Developments draw 'mega' opposition

By Eli Ruiz
HURLEYVILLE — Close to 80 people packed the Hurleyville Firehouse on May 30 for a strategy session of sorts stemming from two proposed large scale developments that would likely have serious ramifications for the Town of Thompson and the Fallsburg hamlet of Hurleyville.
The meeting – organized by the Columbia Hill Neighborhood Alliance – gave concerned residents of the two regions an opportunity to learn more about the two proposed projects and a chance to begin forming a strategy to have the projects scaled back or halted.
The alliance is headed by former New York State Department of Labor employee Roger Betters and vehemently opposes Woodbridge, NJ based Atlantic Realty’s “Gan-Eden” proposal for 885 units to be built on 212.6 acres – 29.2 of which are wetlands – where once stood the old Columbia Hotel, just outside of Hurleyville.
The project would include 582 garden apartments, 225 townhouses, and 48 senior units and would lie both in the Towns of Thompson and Fallsburg, on 199 and 13.6 acres respectively. The second project, named “Kelli-Woods,” would entail an additional 90 duplexes which would translate to about 180 similar units on 90 acres – 37.8 of which are also wetlands – on Anawana Lake Road in Thompson.
The development would actually tap into a water/sewage treatment plant being proposed for the much larger Gan-Eden development for services as the projects are expected to produce between 350,000-370,000 gallons per day of wastewater, an amount the Town of Fallsburg cannot support, according to Columbia Hill Neighborhood Alliance member, Morris Silberman.

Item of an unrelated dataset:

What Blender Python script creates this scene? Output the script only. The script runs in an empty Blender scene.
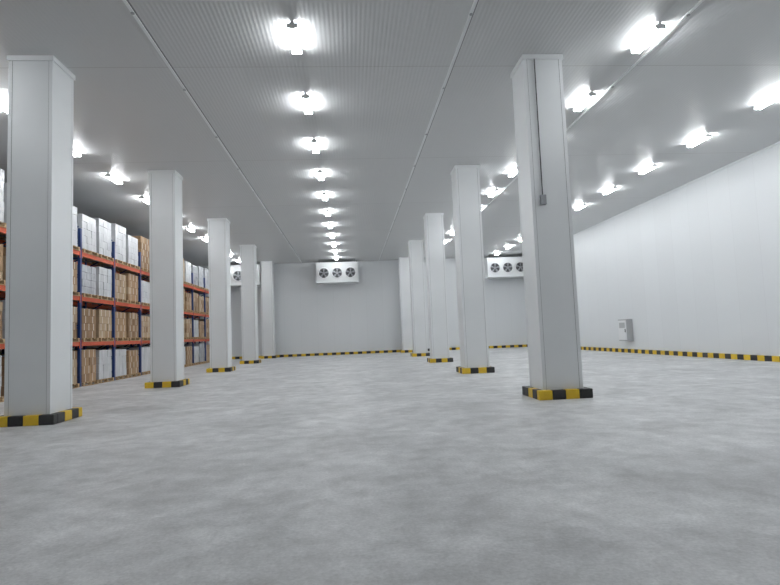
import bpy, math, random
from mathutils import Matrix, Vector
random.seed(7)
sc=bpy.context.scene
sc.view_settings.view_transform='Standard'
sc.view_settings.look='None'
HC=6.52; XL=-5.55; XR=3.84; Y0=9.885; DY=6.83; W=.74; XW=12.86; YB=38.58; XLW=-12.2; YF=-7.0

# ---------------- materials ----------------
def mat(name,col,rough=.5,metal=0,spec=.5,emit=None,es=0):
    m=bpy.data.materials.new(name); m.use_nodes=True
    b=m.node_tree.nodes['Principled BSDF']
    b.inputs['Base Color'].default_value=(*col,1); b.inputs['Roughness'].default_value=rough
    b.inputs['Metallic'].default_value=metal; b.inputs['Specular IOR Level'].default_value=spec
    if emit: b.inputs['Emission Color'].default_value=(*emit,1); b.inputs['Emission Strength'].default_value=es
    return m
def N(m,t,**k):
    n=m.node_tree.nodes.new(t)
    for a,b in k.items(): setattr(n,a,b)
    return n
def noisy(name,c1,c2,scale,rough=.5,bump=0,spec=.5,metal=0,detail=4,stretch=(1,1,1)):
    m=mat(name,c1,rough,metal,spec); L=m.node_tree.links; b=m.node_tree.nodes['Principled BSDF']
    tc=N(m,'ShaderNodeTexCoord'); mp=N(m,'ShaderNodeMapping'); mp.inputs['Scale'].default_value=stretch
    no=N(m,'ShaderNodeTexNoise'); no.inputs['Scale'].default_value=scale; no.inputs['Detail'].default_value=detail
    cr=N(m,'ShaderNodeValToRGB'); cr.color_ramp.elements[0].position=.35; cr.color_ramp.elements[1].position=.65
    cr.color_ramp.elements[0].color=(*c1,1); cr.color_ramp.elements[1].color=(*c2,1)
    L.new(tc.outputs['Object'],mp.inputs[0]); L.new(mp.outputs[0],no.inputs['Vector']); L.new(no.outputs['Fac'],cr.inputs[0]); L.new(cr.outputs[0],b.inputs['Base Color'])
    if bump:
        bp=N(m,'ShaderNodeBump'); bp.inputs['Strength'].default_value=bump; bp.inputs['Distance'].default_value=.02
        L.new(no.outputs['Fac'],bp.inputs['Height']); L.new(bp.outputs[0],b.inputs['Normal'])
    return m
def panel(name,axis,period,col,seam,rough=.35,rib=None,rib_s=.2,ribaxis=0,width=.012,off=0.):
    """sandwich-panel cladding: seams each `period` m along axis + fine ribs"""
    m=mat(name,col,rough); L=m.node_tree.links; b=m.node_tree.nodes['Principled BSDF']
    tc=N(m,'ShaderNodeTexCoord'); sx=N(m,'ShaderNodeSeparateXYZ'); L.new(tc.outputs['Object'],sx.inputs[0])
    o_=N(m,'ShaderNodeMath',operation='ADD'); o_.inputs[1].default_value=off; L.new(sx.outputs[axis],o_.inputs[0])
    d=N(m,'ShaderNodeMath',operation='DIVIDE'); d.inputs[1].default_value=period; L.new(o_.outputs[0],d.inputs[0])
    f=N(m,'ShaderNodeMath',operation='FRACT'); L.new(d.outputs[0],f.inputs[0])
    lt=N(m,'ShaderNodeMath',operation='LESS_THAN'); lt.inputs[1].default_value=width/period; L.new(f.outputs[0],lt.inputs[0])
    fl=N(m,'ShaderNodeMath',operation='FLOOR'); L.new(d.outputs[0],fl.inputs[0])
    wn=N(m,'ShaderNodeTexWhiteNoise',noise_dimensions='1D'); L.new(fl.outputs[0],wn.inputs['W'])
    mr=N(m,'ShaderNodeMapRange'); mr.inputs['To Min'].default_value=.99; mr.inputs['To Max'].default_value=1.01; L.new(wn.outputs['Value'],mr.inputs['Value'])
    mx=N(m,'ShaderNodeMix',data_type='RGBA'); mx.inputs['A'].default_value=(*col,1); mx.inputs['B'].default_value=(*seam,1); L.new(lt.outputs[0],mx.inputs['Factor'])
    vm=N(m,'ShaderNodeVectorMath',operation='SCALE'); L.new(mx.outputs['Result'],vm.inputs[0]); L.new(mr.outputs[0],vm.inputs['Scale'])
    L.new(vm.outputs[0],b.inputs['Base Color'])
    no=N(m,'ShaderNodeTexNoise'); no.inputs['Scale'].default_value=.8; no.inputs['Detail'].default_value=1; L.new(tc.outputs['Object'],no.inputs['Vector'])
    b1=N(m,'ShaderNodeBump'); b1.inputs['Strength'].default_value=.2; b1.inputs['Distance'].default_value=.03; L.new(no.outputs['Fac'],b1.inputs['Height'])
    last=b1
    if rib:
        q=N(m,'ShaderNodeMath',operation='MULTIPLY'); q.inputs[1].default_value=2*math.pi/rib; L.new(sx.outputs[ribaxis],q.inputs[0])
        s=N(m,'ShaderNodeMath',operation='SINE'); L.new(q.outputs[0],s.inputs[0])
        b2=N(m,'ShaderNodeBump'); b2.inputs['Strength'].default_value=rib_s; b2.inputs['Distance'].default_value=.006
        L.new(s.outputs[0],b2.inputs['Height']); L.new(b1.outputs[0],b2.inputs['Normal']); last=b2
    L.new(last.outputs[0],b.inputs['Normal'])
    return m
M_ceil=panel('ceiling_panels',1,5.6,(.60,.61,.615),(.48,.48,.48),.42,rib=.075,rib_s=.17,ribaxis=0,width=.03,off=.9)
M_wallR=panel('wall_panels_y',1,1.15,(.75,.77,.785),(.69,.705,.72),.4)
M_wallB=panel('wall_panels_x',0,1.15,(.77,.79,.805),(.70,.715,.73),.4)
M_col=noisy('column_cladding',(.77,.79,.80),(.81,.83,.84),.7,.38)
M_trim=mat('white_steel_trim',(.8,.82,.83),.35)
M_tdark=mat('dark_joint',(.2,.2,.205),.6)
M_yel=noisy('yellow_paint',(.80,.55,.03),(.72,.47,.03),6,.45)
M_blk=noisy('black_paint',(.02,.02,.022),(.035,.035,.035),6,.5)
M_blue=mat('rack_upright_blue',(.02,.05,.18),.4)
M_or=mat('rack_beam_orange',(.62,.10,.03),.4)
M_wood=noisy('pallet_wood',(.42,.28,.15),(.55,.40,.24),5,.8,stretch=(4,.6,4))
M_c=[noisy('carton_brown_a',(.36,.23,.13),(.43,.28,.16),2,.75),noisy('carton_brown_b',(.27,.165,.09),(.33,.21,.12),2,.75),noisy('carton_brown_c',(.43,.31,.2),(.50,.37,.24),2,.7)]
M_wrap=noisy('shrink_wrap_white',(.56,.57,.59),(.70,.71,.73),5,.3,bump=.35,detail=4,stretch=(1,1,.35))
M_wrap2=noisy('shrink_wrap_silver',(.40,.41,.44),(.58,.59,.62),6,.25,bump=.5,detail=4,stretch=(1,1,.4))
M_label=mat('carton_label',(.68,.62,.52),.6)
M_lamp=mat('lamp_tube',(1,1,1),.4,emit=(.95,.98,1),es=112)
M_dark=mat('fan_dark',(.025,.025,.03),.6)
M_grey=mat('grey_metal',(.35,.36,.38),.4,metal=.5)
M_unit=mat('unit_white',(.8,.81,.82),.35)
M_cab=mat('cabinet_grey',(.45,.46,.47),.4)

# floor concrete
M_floor=mat('concrete_floor',(.4,.4,.4),.5,spec=.35); L=M_floor.node_tree.links; b=M_floor.node_tree.nodes['Principled BSDF']
tc=N(M_floor,'ShaderNodeTexCoord')
def nz(scale,detail,lo,hi,clo,chi,dist=0):
    n=N(M_floor,'ShaderNodeTexNoise'); n.inputs['Scale'].default_value=scale; n.inputs['Detail'].default_value=detail; n.inputs['Roughness'].default_value=.65; n.inputs['Distortion'].default_value=dist
    L.new(tc.outputs['Object'],n.inputs['Vector']); r=N(M_floor,'ShaderNodeMapRange'); r.inputs['From Min'].default_value=lo; r.inputs['From Max'].default_value=hi; r.inputs['To Min'].default_value=clo; r.inputs['To Max'].default_value=chi
    L.new(n.outputs['Fac'],r.inputs['Value']); return n,r
n1,r1=nz(.8,9,.32,.68,.70,1.14,.6); n2,r2=nz(3.5,9,.32,.68,.80,1.14,.3); n3,r3=nz(38,5,.3,.7,.84,1.14)
a=N(M_floor,'ShaderNodeMath',operation='MULTIPLY'); L.new(r1.outputs[0],a.inputs[0]); L.new(r2.outputs[0],a.inputs[1])
a2=N(M_floor,'ShaderNodeMath',operation='MULTIPLY'); L.new(a.outputs[0],a2.inputs[0]); L.new(r3.outputs[0],a2.inputs[1])
v=N(M_floor,'ShaderNodeVectorMath',operation='SCALE'); v.inputs[0].default_value=(.655,.66,.665); L.new(a2.outputs[0],v.inputs['Scale']); L.new(v.outputs[0],b.inputs['Base Color'])
rr=N(M_floor,'ShaderNodeMapRange'); rr.inputs['To Min'].default_value=.32; rr.inputs['To Max'].default_value=.6; L.new(n1.outputs['Fac'],rr.inputs['Value']); L.new(rr.outputs[0],b.inputs['Roughness'])
bp=N(M_floor,'ShaderNodeBump'); bp.inputs['Strength'].default_value=.3; bp.inputs['Distance'].default_value=.01; L.new(n2.outputs['Fac'],bp.inputs['Height']); L.new(bp.outputs[0],b.inputs['Normal'])

# ---------------- mesh builder ----------------
class MB:
    def __init__(s): s.v=[];s.f=[];s.m=[];s.mats=[]
    def mi(s,m):
        if m not in s.mats: s.mats.append(m)
        return s.mats.index(m)
    def box(s,x0,x1,y0,y1,z0,z1,m):
        i=len(s.v); s.v+=[(x0,y0,z0),(x1,y0,z0),(x1,y1,z0),(x0,y1,z0),(x0,y0,z1),(x1,y0,z1),(x1,y1,z1),(x0,y1,z1)]
        s.f+=[tuple(i+k for k in q) for q in ((0,3,2,1),(4,5,6,7),(0,1,5,4),(1,2,6,5),(2,3,7,6),(3,0,4,7))]
        s.m+=[s.mi(m)]*6
    def cyl(s,p0,p1,r,m,n=12,r1=None):
        p0=Vector(p0);p1=Vector(p1);d=(p1-p0).normalized(); a=d.orthogonal().normalized(); c=d.cross(a); r1=r if r1 is None else r1
        i=len(s.v)
        for p,q in((p0,r),(p1,r1)):
            for k in range(n):
                t=2*math.pi*k/n; s.v.append(tuple(p+q*(a*math.cos(t)+c*math.sin(t))))
        for k in range(n): s.f.append((i+k,i+(k+1)%n,i+n+(k+1)%n,i+n+k)); s.m.append(s.mi(m))
        s.f.append(tuple(i+n-1-k for k in range(n))); s.m.append(s.mi(m))
        s.f.append(tuple(i+n+k for k in range(n))); s.m.append(s.mi(m))
    def ring(s,c,R,r,m,n=28,k=6):  # torus facing -Y
        i=len(s.v)
        for a in range(n):
            t=2*math.pi*a/n
            for b in range(k):
                u=2*math.pi*b/k; q=R+r*math.cos(u)
                s.v.append((c[0]+q*math.cos(t),c[1]+r*math.sin(u),c[2]+q*math.sin(t)))
        for a in range(n):
            for b in range(k):
                s.f.append((i+a*k+b,i+a*k+(b+1)%k,i+((a+1)%n)*k+(b+1)%k,i+((a+1)%n)*k+b)); s.m.append(s.mi(m))
    def quad(s,pts,m):
        i=len(s.v); s.v+=pts; s.f.append(tuple(range(i,i+len(pts)))); s.m.append(s.mi(m))
    def mesh(s,name):
        me=bpy.data.meshes.new(name); me.from_pydata(s.v,[],s.f); me.update()
        for m in s.mats: me.materials.append(m)
        me.polygons.foreach_set('material_index',s.m); return me
    def obj(s,name,loc=(0,0,0),parent=None,bevel=0):
        o=bpy.data.objects.new(name,s.mesh(name)); o.location=loc; sc.collection.objects.link(o)
        if parent: o.parent=parent
        if bevel:
            md=o.modifiers.new('bevel','BEVEL'); md.width=bevel; md.segments=2; md.limit_method='ANGLE'
        return o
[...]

The vast majority of attendees were appalled at the scale of the projects and the fact that until recently, most were ignorant about the proposals, which have been in the works for the last four years.
Betters recounted the day he found out about the proposed projects from his Old Liberty Road neighbor, Art Maresca, who himself only found out when he recently received a call from a representative of the community group, Rock Hill Neighborhood Coalition.

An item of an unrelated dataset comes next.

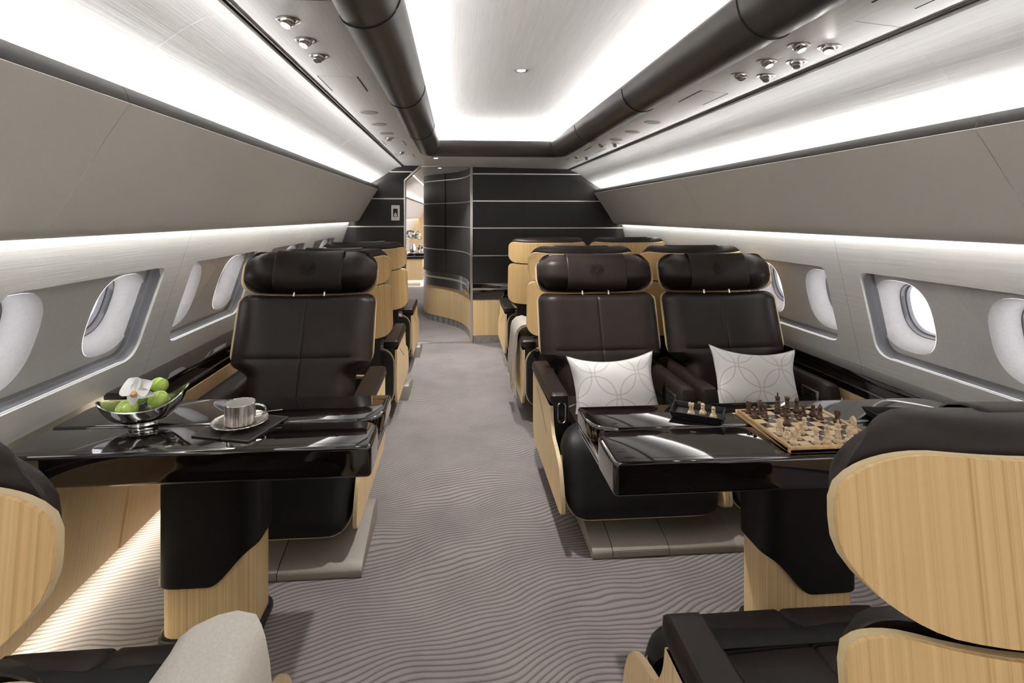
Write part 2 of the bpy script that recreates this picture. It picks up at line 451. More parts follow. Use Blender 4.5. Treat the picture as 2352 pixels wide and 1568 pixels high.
for side, S in SE.items():
    s = S['s']
    for i in range(4):
        a, b = seams[i]+.0015, seams[i+1]-(.0015 if i < 3 else 0)
        struct(MB().sheet(S['val'], a, b, .012*s).build('wall_'+side, M['panel'], smooth=60))
        if i == 0: continue
        lk = thing('overhead_locker', {('left', 1): 'taupe overhead locker nearest the camera along the left wall', ('left', 2): 'long taupe overhead locker above the left single seats',
              ('left', 3): 'taupe overhead locker on the left touching the dark bulkhead', ('right', 1): 'taupe overhead locker nearest the camera along the right wall',
              ('right', 2): 'long taupe overhead locker above the right seat pairs', ('right', 3): 'taupe overhead locker on the right touching the dark bulkhead'}[(side, i)],
              'overhead locker', (S['binp'][3][0], (a+b)/2, S['binp'][3][1]), 0, 'overhead lockers')
        ox, oz, oy = S['binp'][3][0], S['binp'][3][1], (a+b)/2
        rel = lambda pr: [(x-ox, z-oz) for x, z in pr]
        MB().sheet(rel(S['binp']), a-oy, b-oy, .014*(-s)).build('door', M['taupe'], lk, smooth=60)
        l0, l1 = S['lip']
        MB().sheet(rel([l0, ((l0[0]+l1[0])/2-s*.004, (l0[1]+l1[1])/2), l1, (l1[0]+s*.004, l1[1]-.008)]), a-oy, b-oy, .012*(-s)).build('mesh_strip', M['strip'], lk)
    # recessed channel between ceiling and valance
    c = S['ch']; e = -.645 if s < 0 else XE; ze = ceil_z(e)
    struct(MB().strip([(e, ze-.001), (e, ze+.02), (c[0]-s*.002, ze+.02), (c[0], S['val'][0][1])], YN, YB).build('trim_5', M['channel']))
    struct(MB().box(min(e, e+s*.005), max(e, e+s*.005), YN, YB, ze-.006, ze+.002).build('trim_6', M['channel']))
    lx, lz = S['led']
    struct(MB().strip([(lx-s*.0067, lz-.0108), (lx+s*.0067, lz+.0108)], YN, YB-.01).build('trim_7', M['led']))
    struct(MB().strip([(lx-s*.045, lz-.012), (lx-s*.006, lz-.014), (lx+s*.014, lz+.006), (lx+s*.014, lz+.010), (lx+s*.05, lz-.03)], YN, YB).build('led_shield', M['base']))  # hidden opaque plate, added so the cove strip shines one way only
    lx, lz = S['ledb']
    struct(MB().strip([(lx-s*.012, lz), (lx+s*.006, lz)], YN, YB-.01).build('trim_9', M['led_bin']))
    struct(MB().strip([S['binp'][-1], (S['binp'][-1][0], lz+.006), (lx+s*.03, lz+.008)], YN, YB).build('trim_10', M['white']))
    # next room, same shell
    if s < 0:
        struct(MB().sheet(S['val'], YB+.06, YE, -.012).build('wall_left', M['panel'], smooth=60))
        struct(MB().sheet(S['binp'], YB+.06, YE, .014).build('wall_left', M['taupe'], smooth=60))
        struct(MB().sheet(S['lip'], YB+.06, YE, .012).build('wall_left', M['strip']))
        lx, lz = S['led']; struct(MB().strip([(lx+.010, lz-.006), (lx-.012, lz+.004)], YB+.06, YE).build('trim_7', M['led_far']))
        lx, lz = S['ledb']; struct(MB().strip([(lx+.012, lz), (lx-.006, lz)], YB+.06, YE).build('trim_9', M['led_far']))
        struct(MB().strip([S['wall'][0], S['wall'][1], (-1.53, 0)], YB+.06, YE).build('wall_left', M['side']))

# side walls with window openings (the wall is a sloping plane)
def wallpt(S, z):
    (xa, za), (xb, zb) = S['wall']; t = (z-za)/(zb-za); return xa+(xb-xa)*t
PITCH, WW = 1.14, .88
def side_wall(side, S):
    s = S['s']; zt, zb = S['zs']; z_top, z_bot = S['wall'][0][1], S['wall'][1][1]
    m = MB(); starts = [S['y0']+k*PITCH for k in range(-2, 4)]
    for k, y0 in enumerate(starts):
        ya = y0-.13+.001 if k else YN; yb = y0+WW+.13-.001 if k < 5 else YB
        hole = rrect(y0, y0+WW, zb, zt, [.085, .085, .045, .045], 6)
        n = len(hole); out = []
        cy, cz = y0+WW/2, (zt+zb)/2
        for y, z in hole:
            dy, dz = y-cy, z-cz
            ty = ((yb-cy) if dy > 0 else (ya-cy))/dy if abs(dy) > 1e-6 else 1e9
            tz = ((z_top-cz) if dz > 0 else (z_bot-cz))/dz if abs(dz) > 1e-6 else 1e9
            t = min(ty, tz); out.append((cy+dy*t, cz+dz*t))
        # snap nearest outer points to the panel corners
        for c in ((ya, z_bot), (yb, z_bot), (yb, z_top), (ya, z_top)):
            j = min(range(n), key=lambda i: (out[i][0]-c[0])**2+(out[i][1]-c[1])**2); out[j] = c
        V = [(wallpt(S, z), y, z) for y, z in hole]+[(wallpt(S, z), y, z) for y, z in out]
        # a rolled lip round the opening
        lip = [(wallpt(S, z)+s*.018, cy+(y-cy)*.992, cz+(z-cz)*.985) for y, z in hole]
        m.add(V+lip, [(i, (i+1) % n, n+(i+1) % n, n+i) for i in range(n)]+[(i, 2*n+i, 2*n+(i+1) % n, (i+1) % n) for i in range(n)])
    struct(m.build('wall_'+side, M['side'], smooth=60))
    b = MB()
    for y0 in starts[1:]:
        b.add([(wallpt(S, z)+s*.004, y, z) for y, z in ((y0-.15, z_bot), (y0-.11, z_bot), (y0-.11, z_top), (y0-.15, z_top))], [(0, 1, 2, 3)])
    struct(b.build('trim_22', M['channel']))
    return starts
wn = [0]
def window(side, S, y0, labeln):
    s = S['s']; zt, zb = S['zs']; wn[0] += 1
    nx, nz = None, None
    (xa, za), (xb, zb2) = S['wall']; L = sqrt((xb-xa)**2+(zb2-za)**2)
    tx, tz = (xb-xa)/L, (zb2-za)/L                     # down the wall
    ox, oz = (-tz, tx) if s > 0 else (tz, -tx)         # out of the cabin
    if ox*s < 0: ox, oz = -ox, -oz
    cy, cz = y0+WW/2, (zt+zb)/2; cx = wallpt(S, cz)
    def P(y, h, d):                                    # y along, h up the wall, d outwards
        return (-tx*h+ox*d, y, -tz*h+oz*d)
    e = bpy.data.objects.new('window_%d' % wn[0], None); COL.objects.link(e); e.location = (cx, cy, cz)
    e['kind'] = 'structure'; e['label'] = labeln
    hh = (zt-zb)/abs(tz)/2
    lo = rrect(-WW/2+.004, WW/2-.004, -hh+.004, hh-.004, [.08, .08, .043, .043], 6); n = len(lo)
    a = [P(y, h, .012) for y, h in lo]; b = [P(y*.985, h*.965, .075) for y, h in lo]
    MB().add(a+b, [(i, (i+1) % n, n+(i+1) % n, n+i) for i in range(n)]).build('reveal', M['gasket'], e, smooth=50)
    # back panel with two flared ovals
    ov = [(-.295, -.005), (.295, -.005)]; pn = MB(); seg = 40
    for k, (oy, oh) in enumerate(ov):
        ring = [(oy+.165*abs(cos(t))**.75*math.copysign(1, cos(t)), oh+.183*abs(sin(t))**.75*math.copysign(1, sin(t))) for t in [2*pi*(i+.5)/seg for i in range(seg)]]
        xa0, xb0 = (-WW/2, 0) if k == 0 else (0, WW/2); out = []
        for y, h in ring:
            dy, dh = y-oy, h-oh
            t = min(((xb0-oy) if dy > 0 else (xa0-oy))/dy if abs(dy) > 1e-6 else 1e9, ((hh-oh) if dh > 0 else (-hh-oh))/dh if abs(dh) > 1e-6 else 1e9)
            out.append((oy+dy*t, oh+dh*t))
        for c in ((xa0, -hh), (xb0, -hh), (xb0, hh), (xa0, hh)):
            j = min(range(seg), key=lambda i: (out[i][0]-c[0])**2+(out[i][1]-c[1])**2); out[j] = c
        pn.add([P(y, h, .072) for y, h in ring]+[P(y, h, .070) for y, h in out], [(i, (i+1) % seg, seg+(i+1) % seg, seg+i) for i in range(seg)])
        f = MB(); prof = [(1.0, .070), (.97, .078), (.92, .10), (.86, .14), (.80, .17), (.775, .176)]
        rows = []
        for q, d in prof: rows.append([P(oy+(y-oy)*q, oh+(h-oh)*q, d) for y, h in ring])
        vs = [p for r in rows for p in r]
        f.add(vs, [(j*seg+i, j*seg+(i+1) % seg, (j+1)*seg+(i+1) % seg, (j+1)*seg+i) for j in range(len(prof)-1) for i in range(seg)])
        fr = f.build('oval_frame', M['white'], e, smooth=60)
        g = MB(); rows = [[P(oy+(y-oy)*q, oh+(h-oh)*q, d) for y, h in ring] for q, d in ((.775, .176), (.75, .178), (.74, .20), (.70, .203), (.69, .222))]
        g.add([p for r in rows for p in r], [(j*seg+i, j*seg+(i+1) % seg, (j+1)*seg+(i+1) % seg, (j+1)*seg+i) for j in range(4) for i in range(seg)])
        g.build('gasket', M['gasket'], fr, smooth=60)
        MB().add([P(oy+(y-oy)*.76, oh+(h-oh)*.76, .20) for y, h in ring], [tuple(range(seg))]).build('outer_pane', M['glass'], fr)
    pn.build('back_panel', M['reveal'], e)
    MB().add([P(y, h, .03) for y, h in lo], [tuple(range(n))]).build('pane', M['glass'], e)
for side, S in SE.items():
    st = side_wall(side, S)
    for k, y0 in enumerate(st):
        if k == 0: continue
        window(side, S, y0, ['', 'double-oval window beside the camera on the %s wall', 'large double-oval window above the %s table', 'double-oval window beside the first %s seat backs',
               'window beside the second row on the %s wall', 'window nearest the bulkhead on the %s wall'][k] % side)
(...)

“God bless them, the Rock Hill Neighborhood Coalition… if not for their reaching out to us, none of us would still know anything about this,” said Betters.
“In-fact,” added Betters, “I’ve yet to meet a soul who knew anything about these projects.”
Also in attendance was Town of Fallsburg Supervisor Steve Vegliante, who explained, “just to clarify, the Town of Fallsburg Board is not in favor of these developments… When this was proposed in the Town of Fallsburg I was not Supervisor.”
Town of Thompson Deputy Supervisor Richard Sush represented his board. In 2007 Thompson allowed for changes in zoning and increased the density limits imposed on multi-family housing which in turn opened the door to such large-scale development. Sush suggested a move back to the “old” density regulations as a means to lessen the scope of the projects saying, “it’s really not a difficult change, it’s a very simple change… If we simply keep the zoning changes the same and just go back to the old density formula, it dramatically reduces the amount of units that can be built on a property.
“We don’t want to stop developers because there’s a balance… it’s tax money, and whether or not this becomes tax exempt is a whole other issue, but there are projects that do come up that do bring in tax money to the town … we need that tax money,” continued Sush.
Betters put the sheer scope of the projects, and the need for more people to get involved in opposing them into perspective, saying, “It got to the point where we[the Columbia Hill Neighborhood Alliance] decided that there’s too few of us… we just can’t do it all.
He added, “We need to have a presence that shows that we are adamantly opposed to these developments. We’re at the point where we need to do something to at least whittle these projects down to where they are manageable. We’re talking over 5,000 additional people using our resources.”
The Town of Thompson Board had a meeting scheduled for Tuesday June 5 at 7:30 pm. at Town of Thompson Hall. The changes to the density limits for multi-family housing proposed by Sush will surely be on the agenda.